§ **DO THIS**
Transcribe the records below exactly.

▽

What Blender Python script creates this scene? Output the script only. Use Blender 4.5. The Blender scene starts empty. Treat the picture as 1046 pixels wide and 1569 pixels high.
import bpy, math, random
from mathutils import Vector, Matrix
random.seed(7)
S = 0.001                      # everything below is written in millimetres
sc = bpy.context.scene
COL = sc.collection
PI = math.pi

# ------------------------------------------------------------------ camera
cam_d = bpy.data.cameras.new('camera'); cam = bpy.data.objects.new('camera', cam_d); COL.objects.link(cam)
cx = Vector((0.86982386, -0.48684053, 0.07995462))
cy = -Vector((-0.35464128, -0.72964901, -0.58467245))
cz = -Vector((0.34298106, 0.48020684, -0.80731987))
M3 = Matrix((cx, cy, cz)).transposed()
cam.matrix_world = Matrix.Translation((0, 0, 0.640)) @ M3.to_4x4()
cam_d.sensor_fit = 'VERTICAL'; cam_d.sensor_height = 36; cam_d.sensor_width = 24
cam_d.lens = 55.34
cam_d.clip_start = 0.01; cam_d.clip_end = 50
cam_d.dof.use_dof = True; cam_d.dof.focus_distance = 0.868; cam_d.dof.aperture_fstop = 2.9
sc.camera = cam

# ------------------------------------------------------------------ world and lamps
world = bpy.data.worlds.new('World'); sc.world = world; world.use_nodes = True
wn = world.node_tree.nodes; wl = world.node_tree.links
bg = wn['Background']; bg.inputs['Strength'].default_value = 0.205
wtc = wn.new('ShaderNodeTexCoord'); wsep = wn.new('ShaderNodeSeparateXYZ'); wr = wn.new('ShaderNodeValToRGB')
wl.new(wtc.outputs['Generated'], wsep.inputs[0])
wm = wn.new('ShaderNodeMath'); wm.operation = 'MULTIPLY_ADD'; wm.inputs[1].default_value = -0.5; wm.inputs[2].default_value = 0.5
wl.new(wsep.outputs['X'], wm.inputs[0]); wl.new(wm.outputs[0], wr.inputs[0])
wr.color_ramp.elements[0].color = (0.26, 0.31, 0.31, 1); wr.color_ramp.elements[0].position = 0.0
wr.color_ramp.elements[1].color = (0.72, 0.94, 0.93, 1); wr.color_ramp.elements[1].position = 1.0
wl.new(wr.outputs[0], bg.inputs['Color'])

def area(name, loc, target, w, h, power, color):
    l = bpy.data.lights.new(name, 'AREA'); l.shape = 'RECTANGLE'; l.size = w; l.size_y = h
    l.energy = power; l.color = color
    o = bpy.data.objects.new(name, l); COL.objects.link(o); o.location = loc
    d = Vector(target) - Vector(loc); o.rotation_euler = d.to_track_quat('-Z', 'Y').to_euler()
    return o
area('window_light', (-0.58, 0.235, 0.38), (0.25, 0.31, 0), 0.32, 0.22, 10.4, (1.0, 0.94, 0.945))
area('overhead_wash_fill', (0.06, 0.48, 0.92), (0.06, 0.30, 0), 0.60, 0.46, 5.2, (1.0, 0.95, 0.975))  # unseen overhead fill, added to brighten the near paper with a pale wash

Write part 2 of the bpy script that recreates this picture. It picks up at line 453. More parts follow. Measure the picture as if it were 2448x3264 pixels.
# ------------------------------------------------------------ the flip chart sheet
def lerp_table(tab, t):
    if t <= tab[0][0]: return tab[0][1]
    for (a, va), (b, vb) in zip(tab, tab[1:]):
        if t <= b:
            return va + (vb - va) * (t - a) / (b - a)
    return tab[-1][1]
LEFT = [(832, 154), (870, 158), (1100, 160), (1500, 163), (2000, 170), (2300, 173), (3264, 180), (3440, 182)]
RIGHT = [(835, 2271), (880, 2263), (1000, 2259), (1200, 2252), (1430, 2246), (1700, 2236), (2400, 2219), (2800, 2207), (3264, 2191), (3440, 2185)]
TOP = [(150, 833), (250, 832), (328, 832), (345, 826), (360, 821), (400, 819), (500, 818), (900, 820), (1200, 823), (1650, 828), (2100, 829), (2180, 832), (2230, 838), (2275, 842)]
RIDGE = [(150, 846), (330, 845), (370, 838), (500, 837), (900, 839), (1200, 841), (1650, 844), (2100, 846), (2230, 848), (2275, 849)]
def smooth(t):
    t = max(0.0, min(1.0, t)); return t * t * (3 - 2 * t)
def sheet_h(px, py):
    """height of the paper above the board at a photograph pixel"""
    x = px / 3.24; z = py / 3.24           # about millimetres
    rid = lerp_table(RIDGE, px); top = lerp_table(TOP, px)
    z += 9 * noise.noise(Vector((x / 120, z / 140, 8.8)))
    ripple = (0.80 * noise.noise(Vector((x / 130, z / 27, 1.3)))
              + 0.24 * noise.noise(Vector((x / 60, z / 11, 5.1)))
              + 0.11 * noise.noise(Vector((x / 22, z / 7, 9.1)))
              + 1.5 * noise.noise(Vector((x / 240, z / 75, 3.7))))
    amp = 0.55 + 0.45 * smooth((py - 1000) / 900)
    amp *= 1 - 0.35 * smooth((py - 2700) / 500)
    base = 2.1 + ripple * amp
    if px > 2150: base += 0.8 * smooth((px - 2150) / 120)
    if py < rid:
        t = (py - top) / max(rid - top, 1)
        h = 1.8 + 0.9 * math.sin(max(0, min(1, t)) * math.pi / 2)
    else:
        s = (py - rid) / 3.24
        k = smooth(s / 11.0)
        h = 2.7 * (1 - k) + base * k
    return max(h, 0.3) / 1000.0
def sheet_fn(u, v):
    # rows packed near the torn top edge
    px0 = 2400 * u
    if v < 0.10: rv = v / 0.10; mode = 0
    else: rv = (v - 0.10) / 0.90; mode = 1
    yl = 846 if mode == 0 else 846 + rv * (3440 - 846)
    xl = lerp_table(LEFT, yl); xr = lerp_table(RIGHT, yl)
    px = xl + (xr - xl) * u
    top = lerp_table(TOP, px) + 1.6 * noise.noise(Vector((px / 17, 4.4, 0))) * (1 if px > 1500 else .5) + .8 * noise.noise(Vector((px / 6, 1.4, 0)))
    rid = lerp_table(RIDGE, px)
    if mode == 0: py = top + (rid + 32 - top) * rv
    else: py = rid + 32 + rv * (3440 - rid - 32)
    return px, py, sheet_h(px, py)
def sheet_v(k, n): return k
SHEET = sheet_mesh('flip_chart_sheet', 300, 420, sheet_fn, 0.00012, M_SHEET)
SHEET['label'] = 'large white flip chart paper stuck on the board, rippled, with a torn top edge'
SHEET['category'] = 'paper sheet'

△

§ **FINISHED TASK**
What Blender Python script creates this scene? Output the script only. Use Blender 4.5. The Blender scene starts empty. Treat the picture as 1046 pixels wide and 1569 pixels high.
import bpy, math, random
from mathutils import Vector, Matrix
random.seed(7)
S = 0.001                      # everything below is written in millimetres
sc = bpy.context.scene
COL = sc.collection
PI = math.pi

# ------------------------------------------------------------------ camera
cam_d = bpy.data.cameras.new('camera'); cam = bpy.data.objects.new('camera', cam_d); COL.objects.link(cam)
cx = Vector((0.86982386, -0.48684053, 0.07995462))
cy = -Vector((-0.35464128, -0.72964901, -0.58467245))
cz = -Vector((0.34298106, 0.48020684, -0.80731987))
M3 = Matrix((cx, cy, cz)).transposed()
cam.matrix_world = Matrix.Translation((0, 0, 0.640)) @ M3.to_4x4()
cam_d.sensor_fit = 'VERTICAL'; cam_d.sensor_height = 36; cam_d.sensor_width = 24
cam_d.lens = 55.34
cam_d.clip_start = 0.01; cam_d.clip_end = 50
cam_d.dof.use_dof = True; cam_d.dof.focus_distance = 0.868; cam_d.dof.aperture_fstop = 2.9
sc.camera = cam

# ------------------------------------------------------------------ world and lamps
world = bpy.data.worlds.new('World'); sc.world = world; world.use_nodes = True
wn = world.node_tree.nodes; wl = world.node_tree.links
bg = wn['Background']; bg.inputs['Strength'].default_value = 0.205
wtc = wn.new('ShaderNodeTexCoord'); wsep = wn.new('ShaderNodeSeparateXYZ'); wr = wn.new('ShaderNodeValToRGB')
wl.new(wtc.outputs['Generated'], wsep.inputs[0])
wm = wn.new('ShaderNodeMath'); wm.operation = 'MULTIPLY_ADD'; wm.inputs[1].default_value = -0.5; wm.inputs[2].default_value = 0.5
wl.new(wsep.outputs['X'], wm.inputs[0]); wl.new(wm.outputs[0], wr.inputs[0])
wr.color_ramp.elements[0].color = (0.26, 0.31, 0.31, 1); wr.color_ramp.elements[0].position = 0.0
wr.color_ramp.elements[1].color = (0.72, 0.94, 0.93, 1); wr.color_ramp.elements[1].position = 1.0
wl.new(wr.outputs[0], bg.inputs['Color'])

def area(name, loc, target, w, h, power, color):
    l = bpy.data.lights.new(name, 'AREA'); l.shape = 'RECTANGLE'; l.size = w; l.size_y = h
    l.energy = power; l.color = color
    o = bpy.data.objects.new(name, l); COL.objects.link(o); o.location = loc
    d = Vector(target) - Vector(loc); o.rotation_euler = d.to_track_quat('-Z', 'Y').to_euler()
    return o
area('window_light', (-0.58, 0.235, 0.38), (0.25, 0.31, 0), 0.32, 0.22, 10.4, (1.0, 0.94, 0.945))
area('overhead_wash_fill', (0.06, 0.48, 0.92), (0.06, 0.30, 0), 0.60, 0.46, 5.2, (1.0, 0.95, 0.975))  # unseen overhead fill, added to brighten the near paper with a pale wash

Write part 2 of the bpy script that recreates this picture. It picks up at line 453. More parts follow. Measure the picture as if it were 2448x3264 pixels.
# ------------------------------------------------------------ the flip chart sheet
def lerp_table(tab, t):
    if t <= tab[0][0]: return tab[0][1]
    for (a, va), (b, vb) in zip(tab, tab[1:]):
        if t <= b:
            return va + (vb - va) * (t - a) / (b - a)
    return tab[-1][1]
LEFT = [(832, 154), (870, 158), (1100, 160), (1500, 163), (2000, 170), (2300, 173), (3264, 180), (3440, 182)]
RIGHT = [(835, 2271), (880, 2263), (1000, 2259), (1200, 2252), (1430, 2246), (1700, 2236), (2400, 2219), (2800, 2207), (3264, 2191), (3440, 2185)]
TOP = [(150, 833), (250, 832), (328, 832), (345, 826), (360, 821), (400, 819), (500, 818), (900, 820), (1200, 823), (1650, 828), (2100, 829), (2180, 832), (2230, 838), (2275, 842)]
RIDGE = [(150, 846), (330, 845), (370, 838), (500, 837), (900, 839), (1200, 841), (1650, 844), (2100, 846), (2230, 848), (2275, 849)]
def smooth(t):
    t = max(0.0, min(1.0, t)); return t * t * (3 - 2 * t)
def sheet_h(px, py):
    """height of the paper above the board at a photograph pixel"""
    x = px / 3.24; z = py / 3.24           # about millimetres
    rid = lerp_table(RIDGE, px); top = lerp_table(TOP, px)
    z += 9 * noise.noise(Vector((x / 120, z / 140, 8.8)))
    ripple = (0.80 * noise.noise(Vector((x / 130, z / 27, 1.3)))
              + 0.24 * noise.noise(Vector((x / 60, z / 11, 5.1)))
              + 0.11 * noise.noise(Vector((x / 22, z / 7, 9.1)))
              + 1.5 * noise.noise(Vector((x / 240, z / 75, 3.7))))
    amp = 0.55 + 0.45 * smooth((py - 1000) / 900)
    amp *= 1 - 0.35 * smooth((py - 2700) / 500)
    base = 2.1 + ripple * amp
    if px > 2150: base += 0.8 * smooth((px - 2150) / 120)
    if py < rid:
        t = (py - top) / max(rid - top, 1)
        h = 1.8 + 0.9 * math.sin(max(0, min(1, t)) * math.pi / 2)
    else:
        s = (py - rid) / 3.24
        k = smooth(s / 11.0)
        h = 2.7 * (1 - k) + base * k
    return max(h, 0.3) / 1000.0
def sheet_fn(u, v):
    # rows packed near the torn top edge
    px0 = 2400 * u
    if v < 0.10: rv = v / 0.10; mode = 0
    else: rv = (v - 0.10) / 0.90; mode = 1
    yl = 846 if mode == 0 else 846 + rv * (3440 - 846)
    xl = lerp_table(LEFT, yl); xr = lerp_table(RIGHT, yl)
    px = xl + (xr - xl) * u
    top = lerp_table(TOP, px) + 1.6 * noise.noise(Vector((px / 17, 4.4, 0))) * (1 if px > 1500 else .5) + .8 * noise.noise(Vector((px / 6, 1.4, 0)))
    rid = lerp_table(RIDGE, px)
    if mode == 0: py = top + (rid + 32 - top) * rv
    else: py = rid + 32 + rv * (3440 - rid - 32)
    return px, py, sheet_h(px, py)
def sheet_v(k, n): return k
SHEET = sheet_mesh('flip_chart_sheet', 300, 420, sheet_fn, 0.00012, M_SHEET)
SHEET['label'] = 'large white flip chart paper stuck on the board, rippled, with a torn top edge'
SHEET['category'] = 'paper sheet'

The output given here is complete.